S'agissant, enfin, des effets de la restructuration des branches sur la représentativité des partenaires sociaux, le Conseil constitutionnel relève que le fait de priver les organisations syndicales de salariés représentatives dans les anciennes branches de la possibilité de signer l'accord de remplacement ou une nouvelle convention de branche lorsqu'elles ont perdu leur représentativité dans la nouvelle branche ne méconnaît pas la liberté contractuelle et le droit au maintien des conventions légalement conclues. Il en va de même, en cas de perte de représentativité, de la faculté pour les organisations professionnelles d'employeurs de s'opposer à l'extension de l'accord de remplacement.
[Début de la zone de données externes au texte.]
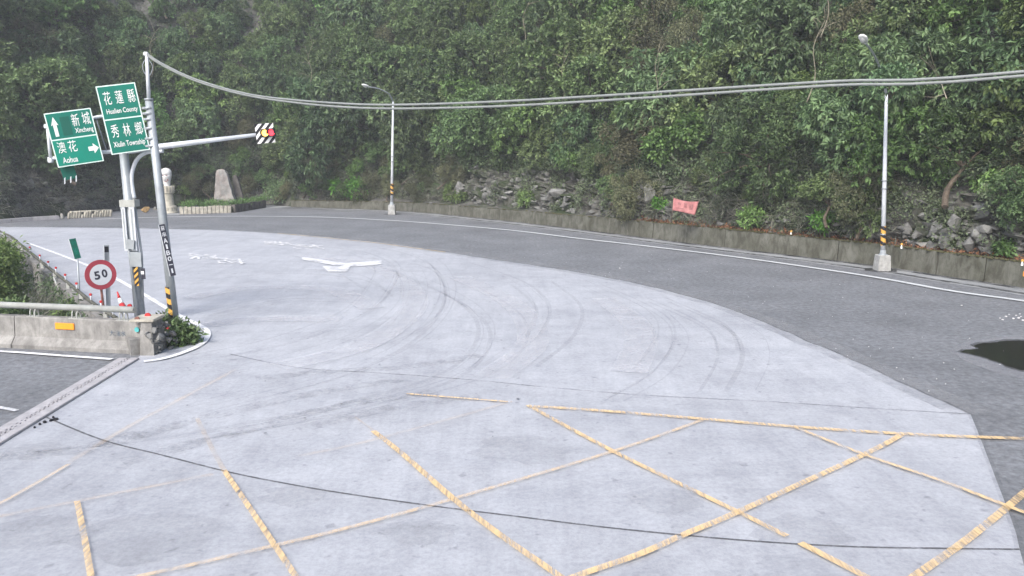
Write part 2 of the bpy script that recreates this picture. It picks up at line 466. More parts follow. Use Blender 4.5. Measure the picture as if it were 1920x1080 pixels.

En revanche, dans le cas particulier où les organisations représentatives dans chacune des branches fusionnées ont, dans le délai de cinq ans, entamé la négociation de l'accord de remplacement avant la mesure de l'audience suivant la fusion, les dispositions contestées pourraient aboutir, si ces organisations ne satisfaisaient plus aux critères de représentativité à l'issue de la nouvelle mesure de l'audience, à les exclure de la négociation alors en cours. Par une seconde réserve d'interprétation, le Conseil juge, par conséquent, que ces dispositions ne sauraient, sans méconnaître la liberté contractuelle, être interprétées comme privant les organisations d'employeurs et de salariés, en cas de perte de leur caractère représentatif à l'échelle de la nouvelle branche à l'issue de la mesure de l'audience suivant la fusion, de la possibilité de continuer à participer aux discussions relatives à l'accord de remplacement, à l'exclusion de la faculté de signer cet accord, de s'y opposer ou de s'opposer à son éventuelle extension (sur La restructuration des branches professionnelles, cf. l’Ouvrage «Droit du travail» N° Lexbase : E7447E9P).